Intervista a Gaetano Liguori, principe del pianoforte jazz italiano

Superati i 70 anni, Liguori guarda indietro senza nostalgia ma con entusiasmo. Lo stesso che lo ha spinto ad affrontare la laurea in teologia cui oramai manca solo la tesi

Intervista a Gaetano Liguori, principe del pianoforte jazz italiano

La casa, nel centro di Milano, è un museo fatto di libri, dischi e dvd e icone della sinistra protestataria, dai disegni rivoluzionari a quelli che raffigurano Lenin e Mao. E' la casa di Gaetano Liguori, principe del pianoforte jazz italiano (Ma non solo) e icona delle lotte sessantottine cui ha partecipato in prima persona. Ora Liguori si racconta, e racconta la musica, attraverso il libro "Il mio jazz", la storia (avventurosa) della sua vita e di riflesso dei grandi musicisti che è riuscito ad avvicinare. Superati i 70 anni, Liguori guarda indietro senza nostalgia ma con entusiasmo, lo stesso entusiasmo che - da rivoluzionario impenitente - lo ha però spinto ad affrontare la laurea in teologia, cui oramai manca solo la tesi.
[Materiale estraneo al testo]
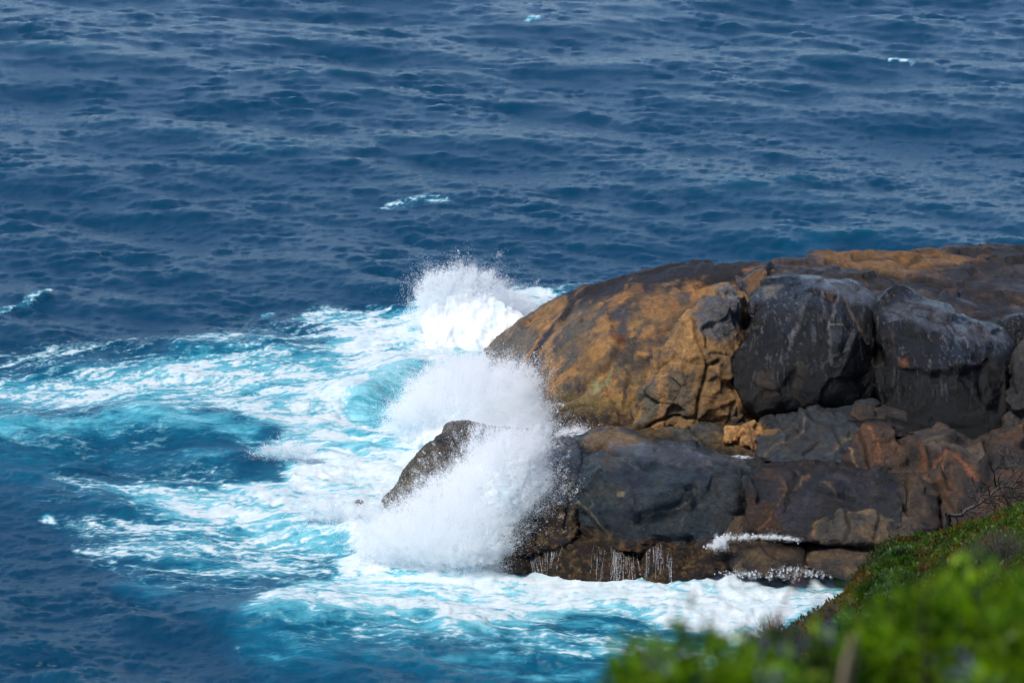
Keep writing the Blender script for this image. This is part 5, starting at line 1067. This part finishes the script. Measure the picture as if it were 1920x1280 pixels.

Come mai la laurea in teologia: si è pentito?
"Un tempo c'era l'impegno rivoluzionario, oggi c'è quello sociale che mi coinvolge in prima persona. Il mio manifesto musicale e ideologico è il brano "Il comandante". La teologia è una sfida affascinante. Ho studiato 5 anni partecipando tutti i giorni a lezioni difficili come ebraico antico o aramaico o esegesi biblica. Io sono uno molto preciso, andavo in università con astuccio, penne, matite, mi sono applicato per cinque anni".

Una soddisfazione.
"Sì, è venuto anche il Vescovo di Milano che si è interessato a me che avevo 70 anni suonavo, studiavo e avevo conquistato lìAmbrogino d'oro, nonostante alcune lezioni dopo pranzo fossero un po' soporifere".


Ora è credente?
"Cito la famosa frase della Bibbia: cercate il regno dei cieli e tutto il resto vi verrà dato in sovrappiù. Poi quando uno ha un obiettivo serio le cose arrivano....altrimenti chi se ne frega".


E ora pubblica la sua storia...
"Più che altro la mia storia del jazz vissuta da protagonista. Perchè ho cominciato negli anni Settanta ma la mia cultura si spinge fino agli anni Quaranta grazie ai dischi che mio padre e mio zio (entrambi musicisti) mi portavano".


Una vita di battaglie.
"Sì ma di grandi soddisfazioni. I miei ricordi risalgono ai dischi di Thelonius Monk che contrastavano con la cultura popolare napoletana di Eduardo".

Un apostata?
"No, un appassionato. Sono arrivato a Milano, in zona Corvetto, e prendevo l'autobus per andare al Teatro Lirico, nei palchi sopra il pianoforte, per guardare Duke Ellington, Oscar Peterson, Earl Hines o ascoltare Ella Fitzgerald"


Ma eravate più per l'avanguardia e per il free jazz. Vi furono contestazioni ai concerti di Ellington e company.
"In realtà contestavamo i borghesi che andavano a sentirli; e i borghesi a loro volta contestavano l'avanguardia di Cecil Taylor e Archie Shepp".

Era dura vivere di jazz?
"Non si viveva di jazz. Io ho avuto la fortuna di entarre in Conservatorio come allievo in seconda media, nel 1962, e di uscirne 5 anni fa da insegnante. Ho studiato composizione col papà di Riccardo Chailly e con maestri straordinari. Canto lo studiai con Riccardo Muti, che allora era direttore del Coro dell'Orchestra del Conservatorio. Ho avuto tanti insegnanti e colleghi leggendari".

E gli esordi nel jazz?
"Il mio primo concerto importante fu a Verona al Teatro Romano nel 1973; pensi che dividevo il palco con Miles Davis, l'anno dopo con Charlie Mingus e l'anno dopo ancora con Elvin Jones. Da lì i racconti di prima mano che porto nel libro".

Nel 1979 ha suonato davanti a 60mila persone.
"Era un grande concerto con tante star in memoria di Demetrio Stratos. Fu un momento storico e la fine di una generazione. Io ero molto impegnato politicamente sulla strada che - per motivi generazionali - aveva aperto Giorgio Gaslini".

E oggi com'è il jazz?
"E' molto diffuso, ci sono decine di Festival e si suona ovunque. Poi ci sono artisti eccezionali come Bollani che riempiono persino la Scala e riescono a fare anche un po' di soldini".